In 2012, Corgan opened Madame ZuZu's Tea Shop in a sleepy commercial stretch of Highland Park, Illinois, the North Chicago suburb where he's lived for the last decade. As Corgan goes, ZuZu's is uncharacteristically modest: a bright, homey, 50-or-so capacity storefront where a bitter-as-anything hot chocolate and a two-cup pot of oolong will run you $15.66. Friday's crowd was a mixed bag: Schaumburg dads, twentysomething 90s-revival types in chokers and crushed velvet, a Tribune reporter (more on him in a minute), and several exceedingly cute children. Not a Zero shirt in the bunch, but any German lit professors or modular synth nuts in the building were vastly outnumbered by the Pumpkins loyal, enlivened by the possibility of seeing Billy Corgan doing something—anything—in a space the size of ZuZu's.

Just before 1, a ZuZu's manager stepped to the front to remind us that—these vintage synths being "sensitive" to newfangled technology or something—anybody with a visible cell phone would be immediately expunged from the premises. "Airplane mode," she warned, "means nothing to me."

And then, well, there it was: a free download of Sonoma State University professor Adrian Praetzellis reciting Siddhartha, set to a buzzing, insectoid drone.
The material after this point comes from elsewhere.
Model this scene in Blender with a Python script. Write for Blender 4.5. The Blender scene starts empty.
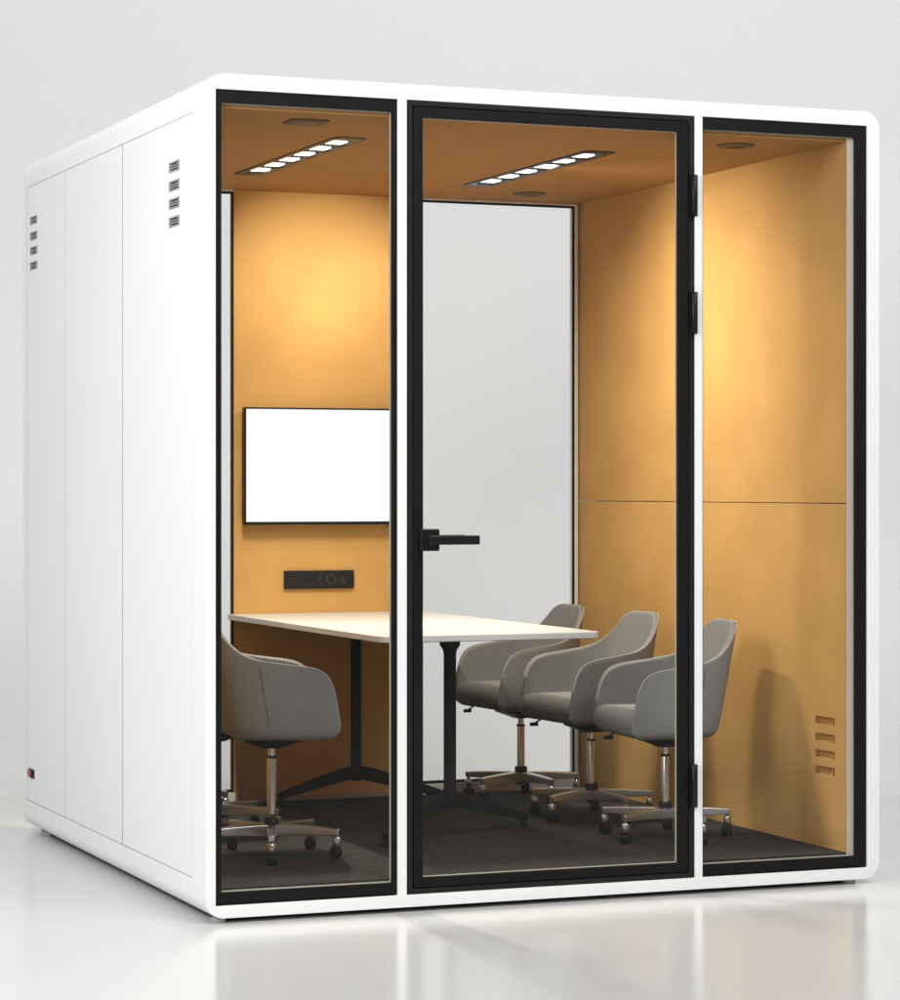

After a few minutes of that—and not a whole lot else—Billy seemed displeased; he called for a tech, and the pair loudly deliberated while the narrative rolled on behind them. But even when it was going well, it was never really going all that well; the sound kept spiking during the most mundane passages and flattening out during the dramatic upswings, with little apparent relationship between the music and the text. 
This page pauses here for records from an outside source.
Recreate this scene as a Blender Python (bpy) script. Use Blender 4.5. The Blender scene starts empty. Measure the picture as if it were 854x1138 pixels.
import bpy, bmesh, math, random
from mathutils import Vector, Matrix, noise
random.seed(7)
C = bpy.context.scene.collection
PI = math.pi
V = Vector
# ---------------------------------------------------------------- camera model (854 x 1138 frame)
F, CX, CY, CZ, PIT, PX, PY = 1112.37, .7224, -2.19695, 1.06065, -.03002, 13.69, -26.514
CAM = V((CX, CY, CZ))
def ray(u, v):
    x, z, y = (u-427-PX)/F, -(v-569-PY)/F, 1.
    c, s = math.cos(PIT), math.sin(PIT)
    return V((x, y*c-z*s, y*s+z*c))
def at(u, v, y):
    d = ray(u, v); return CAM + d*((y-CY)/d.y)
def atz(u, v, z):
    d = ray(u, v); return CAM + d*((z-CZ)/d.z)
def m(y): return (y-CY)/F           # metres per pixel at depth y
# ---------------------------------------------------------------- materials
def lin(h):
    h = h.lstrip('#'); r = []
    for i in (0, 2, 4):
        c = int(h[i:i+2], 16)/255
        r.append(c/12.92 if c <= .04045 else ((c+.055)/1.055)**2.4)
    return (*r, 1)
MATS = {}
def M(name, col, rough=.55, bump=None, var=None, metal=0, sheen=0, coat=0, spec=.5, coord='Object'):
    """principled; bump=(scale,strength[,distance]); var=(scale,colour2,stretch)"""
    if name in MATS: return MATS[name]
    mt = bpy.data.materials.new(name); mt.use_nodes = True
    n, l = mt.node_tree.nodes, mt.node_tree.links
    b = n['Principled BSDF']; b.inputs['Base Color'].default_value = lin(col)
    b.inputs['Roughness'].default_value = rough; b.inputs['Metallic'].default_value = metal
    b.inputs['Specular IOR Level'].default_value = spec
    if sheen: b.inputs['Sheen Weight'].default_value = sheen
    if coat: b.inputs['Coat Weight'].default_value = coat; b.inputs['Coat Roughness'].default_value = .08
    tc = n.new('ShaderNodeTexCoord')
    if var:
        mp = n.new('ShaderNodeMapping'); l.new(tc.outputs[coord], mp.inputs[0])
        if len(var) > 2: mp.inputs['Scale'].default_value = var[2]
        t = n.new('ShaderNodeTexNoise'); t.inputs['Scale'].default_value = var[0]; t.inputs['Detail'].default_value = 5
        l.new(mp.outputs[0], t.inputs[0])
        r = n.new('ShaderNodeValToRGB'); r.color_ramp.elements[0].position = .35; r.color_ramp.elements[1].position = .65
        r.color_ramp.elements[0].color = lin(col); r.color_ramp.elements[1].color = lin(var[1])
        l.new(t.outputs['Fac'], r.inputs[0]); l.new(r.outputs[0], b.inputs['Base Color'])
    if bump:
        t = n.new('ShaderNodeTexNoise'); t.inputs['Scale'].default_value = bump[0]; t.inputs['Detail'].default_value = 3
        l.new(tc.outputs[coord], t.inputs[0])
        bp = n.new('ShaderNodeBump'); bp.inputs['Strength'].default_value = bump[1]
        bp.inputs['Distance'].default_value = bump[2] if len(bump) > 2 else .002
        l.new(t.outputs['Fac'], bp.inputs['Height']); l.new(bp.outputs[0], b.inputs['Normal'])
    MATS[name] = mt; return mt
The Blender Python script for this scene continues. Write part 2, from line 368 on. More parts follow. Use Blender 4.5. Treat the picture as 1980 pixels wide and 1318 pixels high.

This went on for some time. Some of it sounded like Vangelis; some of it sounded like the hockey scenes in Strange Brew. None of it was all that compelling. Smiles quickly tightened, and eyes began to wander; this was, on some level, exactly what we'd been promised, but there's a pretty big difference between "all-improvised" and "kinda thrown together," and after a few trying minutes, you could tell which way this one was leaning. Billy certainly knows a thing or two about modular synths. But with a rig that big—and that complicated—there's that much more room for error, and up there without a net, he seemed to be struggling to put it all together. Perhaps if Billy'd kicked things off with a couple words about Siddhartha, or modular synths, or why seven hours wasn't enough but nine hours might just be too much, the whole thing might've held its center. As it was, it felt less like a musician trying to stretch his legs with an ambitious conceptual piece and more like a famous (and possibly very bored) dude looking to burn off a Friday afternoon with a wall of synths and a book on tape.
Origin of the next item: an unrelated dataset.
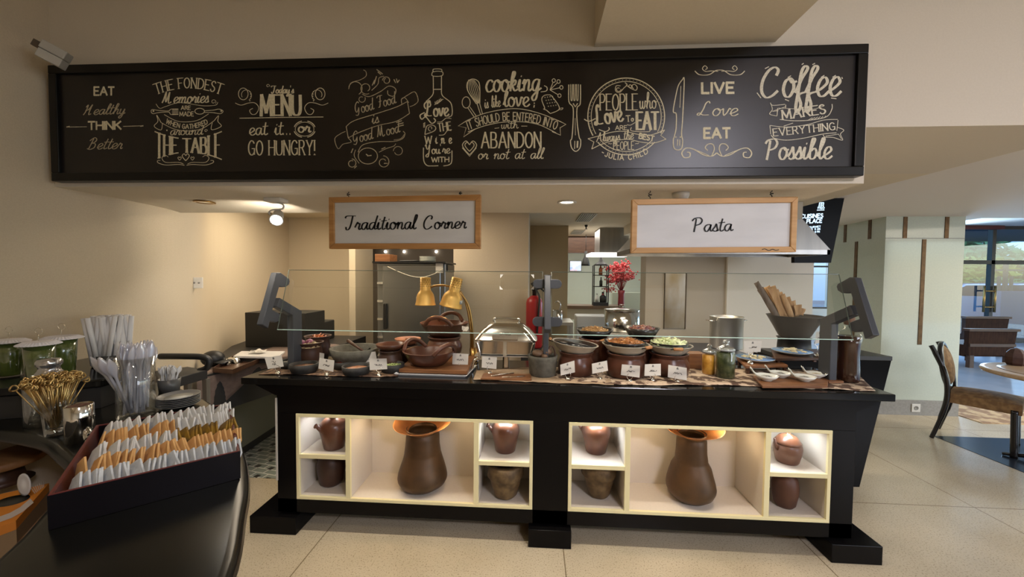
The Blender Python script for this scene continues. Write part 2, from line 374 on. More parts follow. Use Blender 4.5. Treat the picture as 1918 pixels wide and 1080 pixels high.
# ------------------------------------------------------------------ lettering: one-stroke alphabets drawn as ribbons
CAPS = {
'A': (.72, '0,0 .36,1 .72,0|.13,.36 .59,.36'), 'B': (.56, '0,0 0,1|~0,1 .38,.97 .48,.78 .38,.55 0,.53|~0,.53 .42,.5 .56,.27 .42,.03 0,0'),
'C': (.62, '~.6,.8 .45,.97 .25,.98 .06,.78 0,.5 .06,.2 .25,.02 .45,.03 .6,.2'), 'D': (.62, '0,0 0,1|~0,1 .35,.96 .58,.75 .62,.5 .58,.25 .35,.04 0,0'),
'E': (.5, '0,0 0,1|0,1 .5,1|0,.52 .42,.52|0,0 .5,0'), 'F': (.5, '0,0 0,1|0,1 .5,1|0,.52 .42,.52'),
'G': (.64, '~.6,.8 .45,.97 .25,.98 .06,.78 0,.5 .06,.2 .25,.02 .45,.03 .62,.2|.62,.05 .62,.45 .36,.45'), 'H': (.6, '0,0 0,1|.6,0 .6,1|0,.52 .6,.52'),
'I': (.0, '0,0 0,1'), 'J': (.4, '~.4,1 .4,.25 .3,.02 .12,.02 0,.2'), 'K': (.58, '0,0 0,1|.56,1 0,.42|.18,.58 .58,0'), 'L': (.48, '0,1 0,0|0,0 .48,0'),
'M': (.78, '0,0 .06,1|.06,1 .39,.15|.39,.15 .72,1|.72,1 .78,0'), 'N': (.62, '0,0 0,1|0,1 .62,0|.62,0 .62,1'),
'O': (.66, '~.33,1 .1,.85 0,.5 .1,.15 .33,0 .56,.15 .66,.5 .56,.85 .33,1'), 'P': (.52, '0,0 0,1|~0,1 .38,.98 .52,.75 .38,.5 0,.48'),
'R': (.58, '0,0 0,1|~0,1 .38,.98 .5,.76 .38,.53 0,.5|.28,.5 .58,0'), 'S': (.5, '~.47,.84 .3,1 .1,.92 .04,.72 .2,.54 .4,.44 .5,.25 .36,.03 .14,.02 0,.2'),
'T': (.6, '.3,0 .3,1|0,1 .6,1'), 'U': (.6, '~0,1 0,.3 .1,.05 .3,0 .5,.05 .6,.3 .6,1'), 'V': (.66, '0,1 .33,0|.33,0 .66,1'),
'W': (.9, '0,1 .22,0|.22,0 .45,.85|.45,.85 .68,0|.68,0 .9,1'), 'Y': (.62, '0,1 .31,.48|.62,1 .31,.48|.31,.48 .31,0'), 'X': (.6, '0,0 .6,1|0,1 .6,0'),
'!': (.05, '.03,.3 .03,1|.03,0 .03,.07'), '.': (.05, '0,0 0,.07'), '-': (.3, '0,.45 .3,.45'), ' ': (.28, ''), "'": (.05, '.03,.8 .03,1'), ';': (.08, '.04,.3 .04,.37|.04,.1 .0,-.12'),
'~': (.35, '~0,.4 .1,.52 .22,.42 .35,.52'), '/': (.3, '0,0 .3,1'), '0': (.6, '~.3,1 .08,.85 0,.5 .08,.15 .3,0 .52,.15 .6,.5 .52,.85 .3,1')}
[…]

A little after 2, Airplane Mode made the rounds, strongly suggesting we make room for the small crowd that'd formed outside. Nobody seemed too broken up about being asked to leave. Once outside, I saw the tweets: not just Oneohtrix Point Never's—whose afternoon-long bomb-toss might be the best thing to happen on Twitter in some time—but Gregory Trotter's, the Highland Park Trib correspondent who'd been circulating before the set. Corgan, displeased by a zinger-clotted preview piece by another Tribune writer, insisted Trotter leave ZuZu's well before our shift had ended, quite literally walling himself off from criticism.

With the afternoon ahead of me, I'd briefly considered taking another turn in the ZuZu's line, worried I hadn't seen enough. After hearing about Trotter, though, I was on the next train back to Chicago. Turns out, I'd seen plenty.